The other big challenge on Brown’s radar is his first budget, containing a raft of cuts to address a $295m funding hole and the cost of living crisis. The budget process means the full impact of the storms cannot be calculated to go into the document, although an extra $20m for stormwater maintenance has been added.
Brown said it is a misconception he is out to cut everything, saying he does not like making cuts, but has inherited a big budget gap largely due to the last council not making cuts.
“By law I have to produce a balanced budget by the middle of the year, starting off with a $295m hole, which has been exacerbated by the weather events that means we have to consider some tough choices.”
As well as making big calls on selling the council’s airport shares valued at $2.2 billion and cutting running costs by $125m, some of the most contentious proposals are cutting community grants, such as library hours and $2m for the Citizens Advice Bureau.
Brown said one choice available to households, where rates are forecast to rise by 4.6 per cent, is higher rates. But that comes at a time when 600,000 households are under intense pressure to make ends meet from having to remortgage at about 4 per cent more than last time, he said.
After four months in the job, the Herald asked Brown what he had learned and the high and low points.
There’s more to fix than he thought, said Brown.
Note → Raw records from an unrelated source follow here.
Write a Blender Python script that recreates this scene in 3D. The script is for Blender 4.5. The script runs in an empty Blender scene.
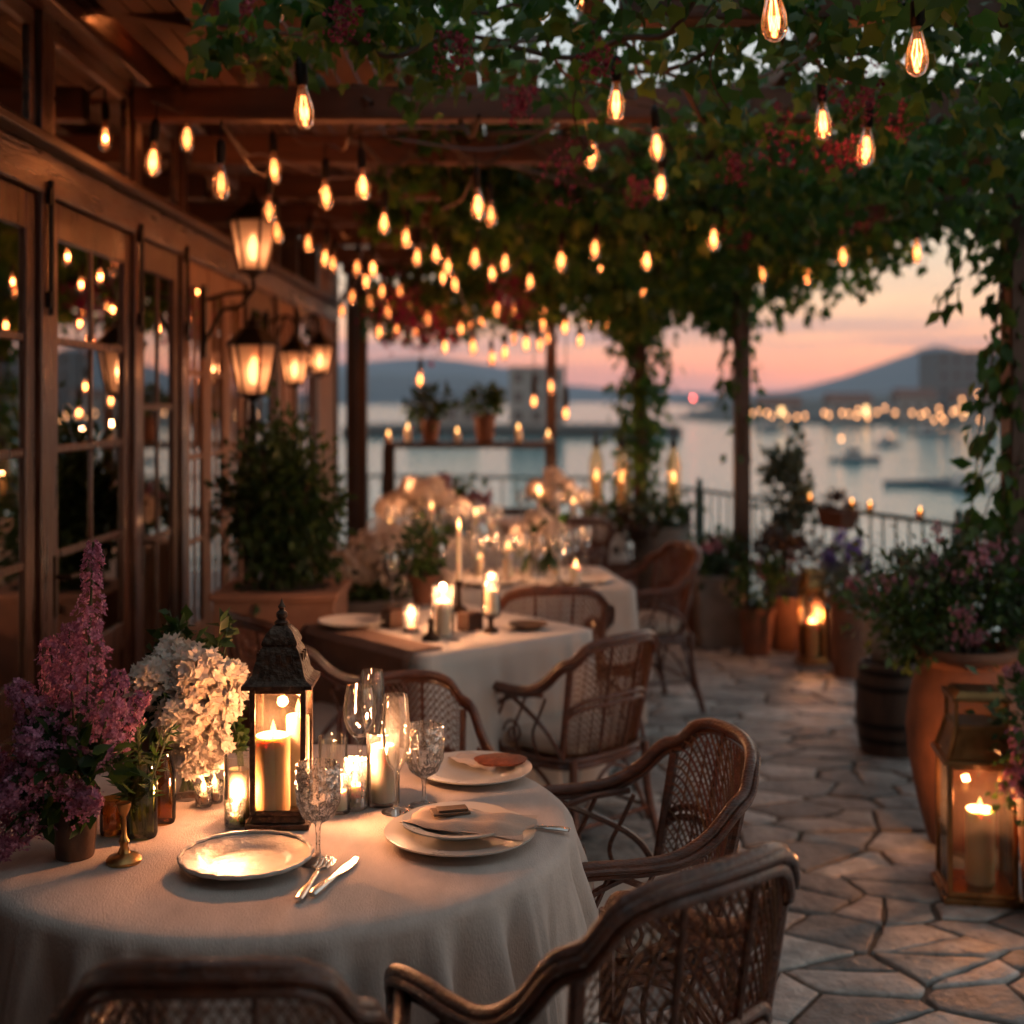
import bpy, math, random
import numpy as np
from mathutils import Vector, Matrix, noise

R = random.Random(11)
NR = np.random.default_rng(5)
PI = math.pi
S = bpy.context.scene
C = S.collection
F, H = 1290.0, 1.63            # lens (px) and eye height (m)

def at(x, y, Y):
    return Vector(((x - 512) * Y / F, Y, H + (400 - y) * Y / F))

def on(x, y, z=0.0):
    Y = (H - z) * F / (y - 400)
    return Vector(((x - 512) * Y / F, Y, z))

# ------------------------------------------------------------------ mesh helpers
def catmull(pts, per=8, closed=False):
    P = [Vector(p) for p in pts]
    n = len(P)
    out = []
    rng = range(n) if closed else range(n - 1)
    for i in rng:
        if closed:
            a, b, c, d = P[i - 1], P[i], P[(i + 1) % n], P[(i + 2) % n]
        else:
            b, c = P[i], P[i + 1]
            a = P[i - 1] if i > 0 else b + (b - c)
            d = P[i + 2] if i + 2 < n else c + (c - b)
        for k in range(per):
            t = k / per
            out.append(0.5 * ((2 * b) + (c - a) * t + (2 * a - 5 * b + 4 * c - d) * t * t + (3 * b - a - 3 * c + d) * t ** 3))
    if not closed:
        out.append(P[-1].copy())
    return out

class MB:
    def __init__(s):
        s.v = []; s.f = []
    def add(s, vs, fs):
        o = len(s.v)
        s.v.extend([tuple(v) for v in vs])
        s.f.extend([tuple(i + o for i in f) for f in fs])
    def box(s, cx, cy, cz, sx, sy, sz, rot=None):
        c = [Vector((a * sx / 2, b * sy / 2, d * sz / 2)) for a in (-1, 1) for b in (-1, 1) for d in (-1, 1)]
        if rot is not None:
            c = [rot @ p for p in c]
        o = Vector((cx, cy, cz))
        s.add([p + o for p in c], [(0, 1, 3, 2), (4, 6, 7, 5), (0, 4, 5, 1), (2, 3, 7, 6), (0, 2, 6, 4), (1, 5, 7, 3)])
        return s
    def bx(s, x0, x1, y0, y1, z0, z1):
        return s.box((x0 + x1) / 2, (y0 + y1) / 2, (z0 + z1) / 2, abs(x1 - x0), abs(y1 - y0), abs(z1 - z0))
    def bar(s, p, q, w, h):
        p, q = Vector(p), Vector(q)
        d = q - p
        rot = d.to_track_quat('Y', 'Z').to_matrix()
        m = (p + q) / 2
        return s.box(m.x, m.y, m.z, w, d.length, h, rot)
    def tube(s, pts, r, n=8, closed=False, flat=1.0, caps=True):
        P = [Vector(p) for p in pts]
        m = len(P)
        if m < 2:
            return s
        rr = [r] * m if not hasattr(r, '__len__') else list(r)
        T = []
        for i in range(m):
            if closed:
                t = P[(i + 1) % m] - P[i - 1]
            else:
                t = P[min(i + 1, m - 1)] - P[max(i - 1, 0)]
            if t.length < 1e-9:
                t = Vector((0, 0, 1))
            T.append(t.normalized())
        up = Vector((0, 0, 1)) if abs(T[0].z) < .9 else Vector((1, 0, 0))
        nx = T[0].cross(up).normalized()
        vs = []
        for i in range(m):
            nx = (nx - T[i] * nx.dot(T[i]))
            if nx.length < 1e-6:
                nx = T[i].orthogonal()
            nx.normalize()
            ny = T[i].cross(nx)
            for k in range(n):
                a = 2 * PI * k / n
                vs.append(P[i] + nx * (math.cos(a) * rr[i]) + ny * (math.sin(a) * rr[i] * flat))
        fs = []
        for i in range(m if closed else m - 1):
            j = (i + 1) % m
            for k in range(n):
                l = (k + 1) % n
                fs.append((i * n + k, i * n + l, j * n + l, j * n + k))
        if not closed and caps:
            fs.append(tuple(range(n - 1, -1, -1)))
            fs.append(tuple((m - 1) * n + k for k in range(n)))
        s.add(vs, fs)
        return s
    def lathe(s, prof, n=32, c=(0, 0, 0), rot=0.0, mod=None, sx=1.0, sy=1.0):
        vs = []; fs = []
        rings = []
        for (r, z) in prof:
            if r < 1e-6:
                rings.append([len(vs)]); vs.append((c[0], c[1], c[2] + z))
            else:
                ring = []
                for k in range(n):
                    a = 2 * PI * k / n + rot
                    q = r * (mod(a, r, z) if mod else 1.0)
                    ring.append(len(vs))
                    vs.append((c[0] + q * math.cos(a) * sx, c[1] + q * math.sin(a) * sy, c[2] + z))
                rings.append(ring)
        for a, b in zip(rings, rings[1:]):
            if len(a) == 1 and len(b) == 1:
                continue
            for k in range(n):
                l = (k + 1) % n
                if len(a) == 1:
                    fs.append((a[0], b[l], b[k]))
                elif len(b) == 1:
                    fs.append((a[k], a[l], b[0]))
                else:
                    fs.append((a[k], a[l], b[l], b[k]))
        s.add(vs, fs)
        return s
    def pyr4(s, c, w0, d0, w1, d1, z0, z1):
        vs = [(c[0] + a * w / 2, c[1] + b * d / 2, z) for (w, d, z) in ((w0, d0, z0), (w1, d1, z1)) for a, b in ((-1, -1), (1, -1), (1, 1), (-1, 1))]
        s.add(vs, [(3, 2, 1, 0), (4, 5, 6, 7)] + [(i, (i + 1) % 4, 4 + (i + 1) % 4, 4 + i) for i in range(4)])
        return s
    def build(s, name, m, parent=None, smooth=True, bevel=0.0, ang=40):
        me = bpy.data.meshes.new(name)
        me.from_pydata(s.v, [], s.f)
        return link(name, me, m, parent, smooth, bevel, ang)

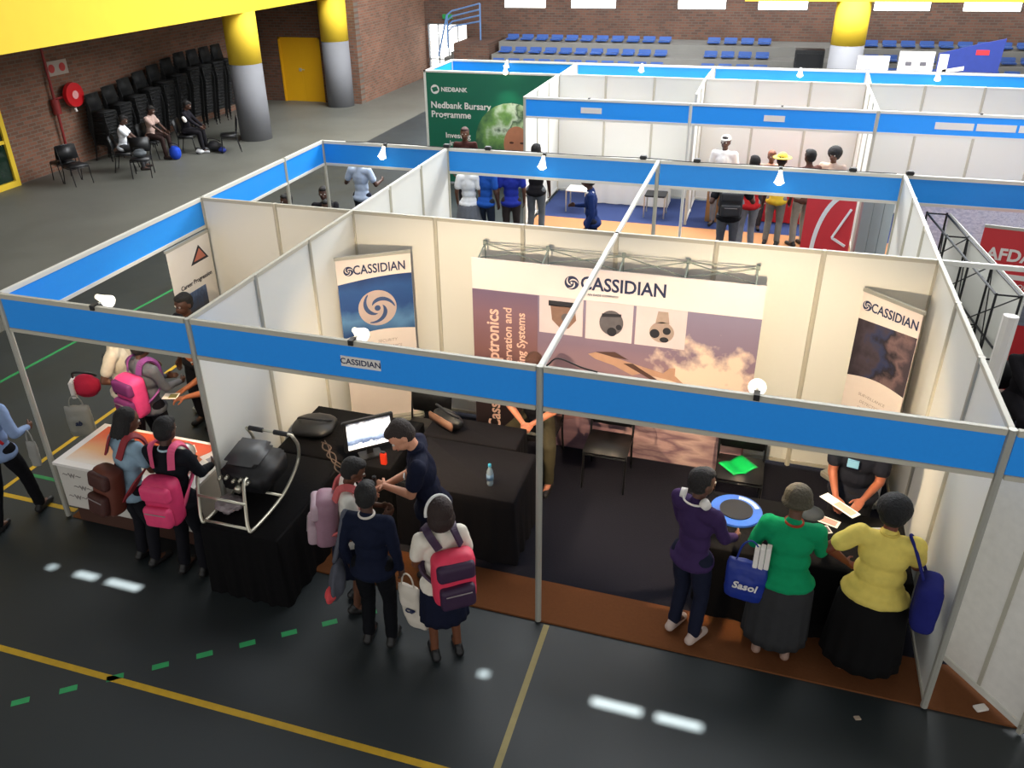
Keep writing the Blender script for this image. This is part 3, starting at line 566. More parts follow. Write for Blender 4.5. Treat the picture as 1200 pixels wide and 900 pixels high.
for k in range(26):
    a = k / 25 * PI * .8 + PI / 2; b = (k + 1) / 25 * PI * .8 + PI / 2
    if k < 25: poly(bm, [(.3 + .5 * math.cos(a), -.024, 1 + 1.0 * math.sin(a)), (.3 + .5 * math.cos(b), -.024, 1 + 1.0 * math.sin(b)), (.3 + .44 * math.cos(b), -.024, 1 + .93 * math.sin(b)), (.3 + .44 * math.cos(a), -.024, 1 + .93 * math.sin(a))])
obj('printed_ring', bm, PRINTW, t); bm = bmesh.new()
for p, q in (((.3, 1.75), (.1, 1.3)), ((.1, 1.3), (.3, 1.22)), ((.3, .9), (.05, .98)), ((.05, .98), (-.06, .6))): tube(bm, [(p[0], -.024, p[1]), (q[0], -.024, q[1])], .022, 4)
obj('printed_star', bm, PRINTW, t); bm = poly(bmesh.new(), [(-.34, -.026, .3), (-.05, -.026, .3), (-.2, -.026, .8), (-.34, -.026, 1.0)]); obj('white_corner', bm, PRINTW, t)
t = empty('grey_display_panel', (6.0, 7.75, 0), 1.0, 'plain grey folding display panel left of the white partition behind the booth', 'display wall')
for k in range(3): obj('leaf', bx(-.5 + k * .33, -.19 + k * .33, -.015, .015, .02, 1.9), mat('panel_grey', (140, 148, 146), .6, 0, .04), t)
# boards leaning behind the second island
t = empty('white_board', (6.75, 20, 0), 0, 'white board standing behind the second island, right of the rear column', 'board'); obj('sheet', bx(-.42, .36, -.02, .02, 0, 2.02), PAPER, t); obj('printed_box', bx(-.2, .15, -.024, -.02, 1.6, 1.8), mat('print_lightgrey', (200, 200, 204), .5), t)
t = empty('white_board', (7.75, 20, 0), 0, 'white board with small grey marks, second behind the second island', 'board'); obj('sheet', bx(-.42, .42, -.02, .02, 0, 2.15), PAPER, t); bm = bx(-.25, -.1, -.025, -.02, 1.8, 1.9); bx(.1, .25, -.025, -.02, 1.8, 1.9, bm); bx(-.25, .2, -.025, -.02, 1.6, 1.66, bm); obj('printed_marks', bm, GRY, t)
t = empty('blue_banner', (9.0, 20, 0), 0, 'dark blue banner with white and red print behind the second island', 'banner'); bm = poly(bmesh.new(), [(-.75, -.02, 0), (.62, -.02, 0), (.72, -.02, 2.5), (.2, -.02, 2.38), (-.75, -.02, 2.12)], .03); obj('sheet', bm, mat('print_darkblue', (38, 54, 126), .5, 0, .15, 6), t)
bm = bx(-.72, -.5, -.026, -.02, 1.55, 2.1); poly(bm, [(-.6, -.026, 1.62), (-.1, -.026, 1.72), (-.1, -.026, 1.82), (-.6, -.026, 1.72)]); obj('printed_marks', bm, PRINTW, t); obj('printed_flag', bx(.1, .4, -.026, -.02, 2.1, 2.22), RED, t)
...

The finances are in a worse state than he thought and the floods have shown up some of the poorer spending choices.
“I think there will be questions about cycleways versus floodplains” - a reference to where the council prioritises spending; on reducing carbon emissions or building resilience to climate change.
The high points have been passing the draft budget for consultation and seeing how people have come together to respond to the weather events.